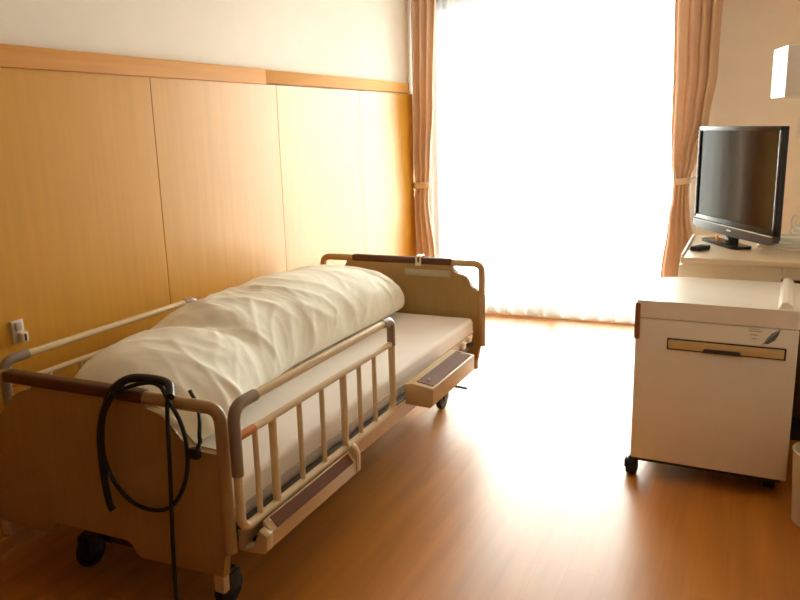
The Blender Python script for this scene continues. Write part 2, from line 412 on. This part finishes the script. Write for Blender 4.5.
for s in (1, -1):
    for yy in (.20, 2.10):
        b = new(); box(b, (s*.30-.02, yy-.02, .10), (s*.30+.02, yy+.02, .13)); 
        box(b, (s*.30-.03, yy-.03, .055), (s*.30-.018, yy+.03, .12), .004); box(b, (s*.30+.018, yy-.03, .055), (s*.30+.03, yy+.03, .12), .004)
        k = obj('caster', b, M['dark'], bed)
        b = new(); disc_lathe(b, [(.035, -.017), (.056, -.014), (.06, -.006), (.06, .006), (.056, .014), (.035, .017)], (s*.30, yy, .06), 'X'); obj('wheel', b, M['black'], k)
b = new(); tube(b, fillet([(.30, 2.16, .115), (.36, 2.17, .11), (.42, 2.17, .105)], .02), .007, 8); obj('brake_pedal', b, M['dark'], bed)
for yy, z, r in ((1.98, .402, .020), (2.07, .412, .017), (1.84, .400, .012)):
    b = new(); disc_lathe(b, [(r, 0), (r, .012), (r*.7, .018)], (.462, yy, z), 'X', 14); obj('mattress_stop', b, M['cream'], bed)

mt = obj('mattress', box(new(), (-2.226, 1.662, .374), (-1.318, 3.79, .500), .022, 4), M['mattress'])
tag(mt, 'flat pale mattress in a white sheet lying on the care bed', 'mattress')
# seam and cover showing on the lower part of the mattress side
b = new(); tube(b, fillet([(-2.228, 1.66, .425), (-1.316, 1.66, .425), (-1.316, 3.792, .425), (-2.228, 3.792, .425)], .02), .003, 6); s_ = obj('piping', b, M['matside'], mt)

# duvet: a long rolled bundle on the wall side of the mattress
top = [(1.67, .66), (1.70, .72), (1.76, .775), (1.87, .805), (2.06, .803), (2.2, .81), (2.45, .848), (2.7, .862), (2.95, .858), (3.25, .83), (3.45, .80), (3.6, .765), (3.7, .725), (3.78, .69)]
xlft = [(1.67, -1.98), (1.74, -2.04), (1.9, -2.13), (2.2, -2.18), (2.6, -2.17), (3.0, -2.19), (3.5, -2.18), (3.7, -2.15), (3.78, -2.10)]
xrgt = [(1.67, -1.66), (1.72, -1.57), (1.85, -1.50), (2.05, -1.53), (2.3, -1.61), (2.6, -1.65), (3.0, -1.655), (3.4, -1.655), (3.6, -1.665), (3.73, -1.69), (3.78, -1.72)]
def lin(t, x):
    if x <= t[0][0]: return t[0][1]
    for (a, p), (c, q) in zip(t, t[1:]):
        if x <= c: return p+(q-p)*(x-a)/(c-a)
    return t[-1][1]
def smooth(t, x, w=.05): return sum(lin(t, x+w*k/3) for k in range(-3, 4))/7
def ridged(v, s):
    n = noise.noise(v+Vector((s, s*1.7, -s))); return 1-2.0*(math.sqrt(n*n+.0025)-.05)
def duvet():
    bm = new(); NY, NA = 260, 120; rows = []
    for j in range(NY+1):
        t = j/NY; t = .5-.5*math.cos(PI*t) if False else t
        y = 1.672+(3.762-1.672)*t
        e = min(1, (y-1.672)/.05, (3.762-y)/.09); e = max(.0, e); e = math.sqrt(max(0, 1-(1-e)**2))
        w = .05*min(1, e+.15)
        a, c, h = smooth(xlft, y, .06), smooth(xrgt, y, .06), smooth(top, y, .04)
        cx, hw, hh = (a+c)/2, (c-a)/2*(.55+.45*e), (h-.503)*(.45+.55*e)
        row = []
        for i in range(NA+1):
            th = PI*(1.42-1.84*i/NA)
            ct, st = math.cos(th), math.sin(th)
            ex = 2/2.35
            x = cx+hw*math.copysign(abs(ct)**ex, ct); z = .503+hh*(.40+(.60*st**ex if st >= 0 else -.40*(-st)**.72))
            nx, nz = ct*hh, st*hw; l = math.hypot(nx, nz) or 1; nx /= l; nz /= l
            P = Vector((x, y, z))
            arc = i/NA*1.25
            # soft pillows and drawn folds
            q = Vector((arc*2.2+y*.9, y*2.1-arc*1.2, .3))
            d = .020*noise.noise(q*1.25)
            wrp = Vector((arc, y, 0))+.10*Vector((noise.noise(Vector((arc*3, y*3, 5))), noise.noise(Vector((arc*3, y*3, 9))), 0))
            f1 = ridged(Vector((wrp.x*2.0+wrp.y*1.6, wrp.y*5.5-wrp.x*4.0, 0)), 1.0)
            f2 = ridged(Vector((wrp.x*3.0-wrp.y*2.2, wrp.y*8.0+wrp.x*6.0, 3)), 4.0)
            f3 = ridged(Vector((wrp.x*9.0+wrp.y*5, wrp.y*15-wrp.x*9, 7)), 2.0)
            msk = .35+.65*max(0, min(1, .5+1.5*noise.noise(Vector((arc*2.5, y*2.2, 17)))))
            d += msk*(.013*max(0, f1)**2.6+.006*max(0, f2)**2.6)+.002*msk*max(0, f3)**2
            # pinch between the big near lump and the long roll
            g = (y-(2.16+.25*(arc-.45))); d -= .032*math.exp(-(g/.06)**2)*max(0, st)
            d *= min(1, max(0, st+.55)*1.6)*(.3+.7*e)
            row.append(bm.verts.new((x+nx*d, y, max(.502, z+nz*d))))
        rows.append(row)
    for a, c in zip(rows, rows[1:]):
        for i in range(NA): bm.faces.new((a[i], a[i+1], c[i+1], c[i]))
        bm.faces.new((a[NA], a[0], c[0], c[NA]))
    bm.faces.new(rows[0]); bm.faces.new(rows[-1][::-1])
    return bm
dv = obj('duvet', duvet(), M['duvet'], None, 60)
tag(dv, 'pale cream duvet rolled lengthwise into a long bundle on the mattress', 'duvet')

# bed rails
def bed_rail(name, lab, x, ya, yb, zt, zm, zl, legs=True):
    r = thing(name, lab, 'bed rail', (x, ya, 0), group=None); L = yb-ya; rr = .0135
    b = new(); tube(b, fillet([(0, .0, zt-.18), (0, 0, zt), (0, L, zt), (0, L, zl), (0, 0, zl), (0, 0, zt-.18)], .045, 7), rr, 12); obj('rail_frame', b, M['rail'], r)
    b = new(); tube(b, fillet([(0, 0, zt-.20), (0, 0, zt), (0, .10, zt)], .05, 8), .0175, 14); obj('corner_sleeve', b, M['sleeve'], r)
    b = new(); tube(b, fillet([(0, L-.07, zt), (0, L, zt), (0, L, zt-.10)], .045, 8), .0165, 14); obj('corner_sleeve', b, M['sleeve'], r)
    b = new(); tube(b, [(0, .005, zm), (0, L-.005, zm)], .011, 10); mb = obj('middle_bar', b, M['rail'], r)
    b = new(); tube(b, [(0, .012, zm), (0, .085, zm)], .0125, 10); obj('end_mark', b, M['orange'], mb)
    for yy, thick in ((.09, 0), (.178, 1), (.325, 0), (.462, 0), (.608, 1), (.725, 0), (.845, 0)):
        b = new(); tube(b, [(0, yy, zm), (0, yy, .360 if thick else zl)], .0125 if thick else .0085, 10)
        obj('mounting_post' if thick else 'rail_bar', b, M['rail'], r)
    return r
bed_rail('bed_rail', 'beige metal bed rail with upright bars standing on the near side of the bed', -1.236, 1.590, 2.590, .783, .690, .418)
bed_rail('bed_rail', 'beige metal bed rail between the bed and the panelled wall', -2.303, 1.735, 2.745, .756, .668, .418)

# black power cable coiled over the footboard
def F(u, z, y=1.566): return (BX+u, y, z)
cb = thing('power_cable', 'black power cable coiled and hung over the top of the footboard', 'cable', (0, 0, 0))
b = new()
loop = [F(.225, .812, 1.594), F(.155, .788, 1.562), F(.108, .735, 1.560), F(.080, .655, 1.562), F(.076, .575, 1.562), F(.098, .505, 1.564), F(.15, .452, 1.566),
        F(.22, .434, 1.566), F(.295, .450, 1.566), F(.345, .50, 1.566), F(.378, .575, 1.566), F(.386, .655, 1.566), F(.372, .725, 1.566), F(.335, .782, 1.568), F(.285, .812, 1.592)]
tube(b, spline(loop, 8, True), .0062, 10, closed=True)
obj('cable_coil', b, M['black'], cb)
b = new(); tube(b, spline([F(.155, .79, 1.551), F(.112, .735, 1.549), F(.086, .66, 1.549), F(.078, .57, 1.549), F(.080, .49, 1.550), F(.086, .43, 1.552), F(.094, .412, 1.554)]), .0105, 10)
tube(b, spline([F(.11, .745, 1.560), F(.14, .792, 1.560), F(.18, .822, 1.585), F(.25, .826, 1.60), F(.31, .818, 1.60), F(.345, .795, 1.565)]), .0125, 10)
obj('cable_bundle', b, M['black'], cb)
b = new(); tube(b, spline([F(.33, .812, 1.598), F(.335, .79, 1.566), F(.332, .72, 1.560), F(.325, .60, 1.560), F(.316, .45, 1.558), F(.306, .30, 1.558), F(.30, .12, 1.56), F(.295, .008, 1.57)]), .0062, 10)
obj('hanging_cord', b, M['black'], cb)
b = new(); tube(b, spline([F(.35, .79, 1.640), F(.372, .765, 1.634), F(.392, .735, 1.622), F(.41, .715, 1.60), F(.424, .69, 1.578), F(.428, .67, 1.572), F(.415, .648, 1.571)]), .0058, 10); obj('plug_cord', b, M['black'], cb)
b = new(); box(b, (BX+.396, 1.558, .622), (BX+.426, 1.580, .655), .005); obj('plug', b, M['black'], cb)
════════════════
=== WHAT IS BEING ASKED ===
Leave the pictures out and reproduce exactly the lines from the top of the listing above through the line with "b, M['cream'], bed)".

=== ANSWER FOR THE TASK ===
The Blender Python script for this scene continues. Write part 2, from line 412 on. This part finishes the script. Write for Blender 4.5.
for s in (1, -1):
    for yy in (.20, 2.10):
        b = new(); box(b, (s*.30-.02, yy-.02, .10), (s*.30+.02, yy+.02, .13)); 
        box(b, (s*.30-.03, yy-.03, .055), (s*.30-.018, yy+.03, .12), .004); box(b, (s*.30+.018, yy-.03, .055), (s*.30+.03, yy+.03, .12), .004)
        k = obj('caster', b, M['dark'], bed)
        b = new(); disc_lathe(b, [(.035, -.017), (.056, -.014), (.06, -.006), (.06, .006), (.056, .014), (.035, .017)], (s*.30, yy, .06), 'X'); obj('wheel', b, M['black'], k)
b = new(); tube(b, fillet([(.30, 2.16, .115), (.36, 2.17, .11), (.42, 2.17, .105)], .02), .007, 8); obj('brake_pedal', b, M['dark'], bed)
for yy, z, r in ((1.98, .402, .020), (2.07, .412, .017), (1.84, .400, .012)):
    b = new(); disc_lathe(b, [(r, 0), (r, .012), (r*.7, .018)], (.462, yy, z), 'X', 14); obj('mattress_stop', b, M['cream'], bed)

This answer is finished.